Tanto pare agevolmente ricondursi all’esigenza di legalità intrinseca dell’attività giurisdizionale, la quale implica, a sua volta, che sia possibile e sufficiente, ma al tempo stesso necessario, per i soggetti che se ne ritengano lesi, reagire all’interno del processo e coi mezzi apprestati dall’ordinamento, affinché il risultato finale possa presumersi conforme a diritto: il sistema processuale, in definitiva, non consente la sopravvivenza di pretese di tutela dagli effetti pregiudizievoli dei suoi atti, nemmeno solo risarcitorie, al di fuori delle azioni tipiche a tanto destinate (cfr. Cass. n. 23182/2014).

Conseguentemente, sulla scorta di tali consolidati principi, la Corte di cassazione, con la sentenza qui in commento, ha concluso per l’irretrattabilità del provvedimento di chiusura del procedimento esecutivo con cui il Giudice dell’esecuzione aveva disposto la prima assegnazione del credito e per il conseguente rigetto della relativa domanda restitutoria da parte del debitore esecutato.

Autorevole dottrina giustamente contesta tale principio, osservando che dare alla soddisfazione coattiva una stabilità sostanziale preclusiva che non ha il pagamento spontaneo significa dare all’esecuzione forzata un effetto eccedente ed estraneo alla sua funzione, che è solo quella di soddisfare i crediti, attraverso la surrogazione processuale dell’inattività sostanziale dell’obbligato, non essendovi alcun motivo per cui tale attività sostitutiva debba produrre effetti ulteriori rispetto a quelli propri della sua funzione, che consiste tout court nel sostituire l’adempimento spontaneo con quello coattivo (v. LUISO, Diritto processuale civile, III, Milano, 2017, 188 s.).

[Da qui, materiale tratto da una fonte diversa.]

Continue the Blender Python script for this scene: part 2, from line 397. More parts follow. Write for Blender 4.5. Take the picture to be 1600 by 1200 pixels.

Sarebbe dunque tempo che la Suprema Corte rivedesse il dogma della stabilità del riparto, al fine di conformarne gli effetti alla funzione propria dell’esecuzione forzata, che è solo quella di realizzare i diritti, non di statuirne l’esistenza in modo definitivo e irrevocabile, non dovendosi confondere il regime processuale di irrevocabilità del provvedimento del giudice dell’esecuzione con gli effetti sostanziali dallo stesso prodotti. Negare la ripetizione di ciò che è stato coattivamente pagato in forza di un titolo venuto meno o mai esistente significherebbe modificare i rapporti sostanziali, senza alcuna pronuncia dichiarativa idonea al giudicato, laddove il provvedimento di assegnazione o di distribuzione del ricavato possiede una valenza meramente esecutiva e di adempimento coattivo della prestazione dovuta, senza immutare i rapporti sostanziali tra le parti. Significa, in una parola, confondere cognizione ed esecuzione, tutela dichiarativa e tutela esecutiva, sul piano strutturale non meno che funzionale.